The resulting choice was a vast L-Acoustics K Series concert sound system of 256 enclosures in total, comprising left and right arrays of 16 K1 over four K2, each flown in front of a 16 K1-SB low-frequency extension hang, and flanked by adjacent hangs of 16 K1-over-four-K2 as out-fill (sometimes instead configured as eight K1 over six K2, topped by four K1-SB, depending upon the venue). Onstage, monitors comprised a KS28 under each riser, as well as six Kara II, five SB18, and two X8, along with 26 channels of Wisycom IEMs.
Any electronic music show needs strong bass, and that was provided by lining the front of the stage with 48 cardioid-configured KS28 subs, end-stacked in blocks of three, with single A15 Focus enclosures mounted to the eight central sub-groupings for front-fill. “That provided the most efficient rejection towards the rear, with minimal loss forward,” Rogers explains. “The last two stacks in the sub array were positioned to a 45-degree end-fire to shift more LF energy into the stands.” Infrastructure for the system used AVB for connectivity, which Rogers says offered the best redundancy options. A total of 96 LA12X amplified controllers divided between four Clearwing-custom stage racks powered the massive system, which was managed using three L-Acoustics P1 Milan-AVB processors.
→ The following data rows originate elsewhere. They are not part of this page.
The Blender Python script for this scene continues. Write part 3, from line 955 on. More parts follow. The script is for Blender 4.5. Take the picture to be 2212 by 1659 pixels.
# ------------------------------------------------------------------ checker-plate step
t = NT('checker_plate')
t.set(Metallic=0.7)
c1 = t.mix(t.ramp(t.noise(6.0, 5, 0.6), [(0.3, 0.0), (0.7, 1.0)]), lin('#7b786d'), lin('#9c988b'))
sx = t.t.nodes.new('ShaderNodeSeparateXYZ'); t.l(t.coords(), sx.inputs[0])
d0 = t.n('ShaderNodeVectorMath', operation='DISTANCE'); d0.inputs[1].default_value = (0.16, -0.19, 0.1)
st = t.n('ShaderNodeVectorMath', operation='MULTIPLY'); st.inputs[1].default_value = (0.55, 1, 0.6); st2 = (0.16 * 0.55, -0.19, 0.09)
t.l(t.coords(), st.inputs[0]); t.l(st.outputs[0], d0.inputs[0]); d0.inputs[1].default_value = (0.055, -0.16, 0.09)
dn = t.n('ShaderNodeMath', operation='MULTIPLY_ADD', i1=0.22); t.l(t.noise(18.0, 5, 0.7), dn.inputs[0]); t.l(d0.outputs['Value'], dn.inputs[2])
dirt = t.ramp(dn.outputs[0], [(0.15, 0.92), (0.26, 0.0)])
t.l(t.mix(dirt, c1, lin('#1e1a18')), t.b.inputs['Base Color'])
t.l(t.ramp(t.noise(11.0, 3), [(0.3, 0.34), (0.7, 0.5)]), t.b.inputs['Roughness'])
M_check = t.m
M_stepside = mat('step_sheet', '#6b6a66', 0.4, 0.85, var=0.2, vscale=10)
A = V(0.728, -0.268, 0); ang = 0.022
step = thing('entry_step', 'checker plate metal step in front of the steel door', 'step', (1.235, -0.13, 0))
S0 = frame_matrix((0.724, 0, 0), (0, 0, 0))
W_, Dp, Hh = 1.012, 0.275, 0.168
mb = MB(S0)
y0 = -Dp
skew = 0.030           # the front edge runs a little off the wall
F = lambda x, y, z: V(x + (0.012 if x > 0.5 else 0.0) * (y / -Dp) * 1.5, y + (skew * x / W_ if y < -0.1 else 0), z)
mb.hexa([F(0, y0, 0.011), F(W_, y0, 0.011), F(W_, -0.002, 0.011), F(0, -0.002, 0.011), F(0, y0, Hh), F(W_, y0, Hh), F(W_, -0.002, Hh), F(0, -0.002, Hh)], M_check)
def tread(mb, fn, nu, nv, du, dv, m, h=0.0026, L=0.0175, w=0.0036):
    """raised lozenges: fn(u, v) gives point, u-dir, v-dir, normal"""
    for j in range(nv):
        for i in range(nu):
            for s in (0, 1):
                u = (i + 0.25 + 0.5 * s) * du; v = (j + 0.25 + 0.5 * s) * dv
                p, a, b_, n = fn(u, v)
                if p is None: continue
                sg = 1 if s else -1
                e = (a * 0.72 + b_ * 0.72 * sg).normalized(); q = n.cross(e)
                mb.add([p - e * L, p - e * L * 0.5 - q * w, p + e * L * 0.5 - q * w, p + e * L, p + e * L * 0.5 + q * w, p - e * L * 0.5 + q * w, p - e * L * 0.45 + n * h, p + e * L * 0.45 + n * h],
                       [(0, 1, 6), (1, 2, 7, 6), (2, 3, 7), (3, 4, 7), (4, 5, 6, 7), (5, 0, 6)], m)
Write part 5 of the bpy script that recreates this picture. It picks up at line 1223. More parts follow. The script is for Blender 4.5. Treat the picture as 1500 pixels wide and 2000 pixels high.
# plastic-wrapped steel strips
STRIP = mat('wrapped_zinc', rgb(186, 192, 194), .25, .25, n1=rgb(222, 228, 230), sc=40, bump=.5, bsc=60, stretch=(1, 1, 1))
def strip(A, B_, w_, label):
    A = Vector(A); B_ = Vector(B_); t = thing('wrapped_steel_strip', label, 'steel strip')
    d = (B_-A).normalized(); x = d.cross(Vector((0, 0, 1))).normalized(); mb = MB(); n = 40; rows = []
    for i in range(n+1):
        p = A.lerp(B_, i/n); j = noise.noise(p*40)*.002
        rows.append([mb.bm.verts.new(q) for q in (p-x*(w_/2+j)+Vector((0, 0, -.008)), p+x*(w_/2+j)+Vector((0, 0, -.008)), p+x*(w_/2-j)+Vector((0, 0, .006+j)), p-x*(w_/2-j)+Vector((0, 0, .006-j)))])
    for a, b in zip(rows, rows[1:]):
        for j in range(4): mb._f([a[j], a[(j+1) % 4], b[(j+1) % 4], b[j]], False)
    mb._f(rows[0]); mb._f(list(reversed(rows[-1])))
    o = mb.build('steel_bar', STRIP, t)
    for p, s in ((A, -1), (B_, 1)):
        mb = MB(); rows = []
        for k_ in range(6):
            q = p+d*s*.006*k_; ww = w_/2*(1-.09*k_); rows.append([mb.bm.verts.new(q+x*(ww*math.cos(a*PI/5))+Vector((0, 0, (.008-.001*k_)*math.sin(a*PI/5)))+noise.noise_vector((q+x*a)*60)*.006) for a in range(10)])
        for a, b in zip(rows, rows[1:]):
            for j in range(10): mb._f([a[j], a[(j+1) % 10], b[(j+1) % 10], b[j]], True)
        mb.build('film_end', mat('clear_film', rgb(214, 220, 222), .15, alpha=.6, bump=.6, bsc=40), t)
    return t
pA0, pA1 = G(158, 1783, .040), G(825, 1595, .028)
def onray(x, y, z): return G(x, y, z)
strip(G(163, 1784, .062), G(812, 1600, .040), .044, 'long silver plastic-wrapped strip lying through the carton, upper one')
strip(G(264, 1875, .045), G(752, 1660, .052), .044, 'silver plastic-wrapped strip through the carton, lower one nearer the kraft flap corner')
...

Underscoring the scale of the system was the fact that each and every crewmember had their own IEMs, and department leads held wireless microphones, all riding on an intercom system designed and managed through a DiGiCo SD10-RE rackmount console—one of three DiGiCo Quantum and SD-Range FOH and monitor consoles, three SD-Racks, and one MiNi-Rack used to manage the complex 124-input production.
“This was the first time that I’ve designed a concert sound system without any compromises,” Rogers marvels. “K1 was the obvious choice to make that happen.” The challenge, he relates, was to create consistent and sustainable impact from front row to last within the wide dynamic range of the new band lineup. “It wasn’t a constant 102 or 103 dB in your face like a typical EDM show might be,” he says. “There were softer moments, maybe 94 dB, and those needed to be felt as impactfully 450 feet away in the upper tier as in the front rows. The power and clarity of K1 and K2 let us provide excellent sound and experience at all volume levels to every seat in the house.”
Front-of-house engineer Joe Spitzer says an electronic tour frequently challenges its sound system to deliver enough power to match the music. “You often have to push the system close to its limits, sometimes even asking it to deliver more than it can,” he says. “With K1, we had the opposite effect—plenty of power—and our challenge was to harness it as effectively as possible. We discovered just how much power there was on the first gig at BMO during soundcheck. The rest of the time we spent fine-tuning it. It was a great experience.”
Spitzer says the concert sound system responded well to the nuances and sensitivities of the combined electronic and acoustical sound sources, from brass instruments to the dozen stereo tracks that also supported the performances. “The transparency of K1 was immediately apparent, and it let the live elements of the show really shine through,” he says. “I couldn’t think of a better system for a show like this. It delivered both what the artists needed for their music and also what we needed for control. And that’s because L-Acoustics is a total solution—the best large-format boxes and the best software on the market. That’s always a winning combination.”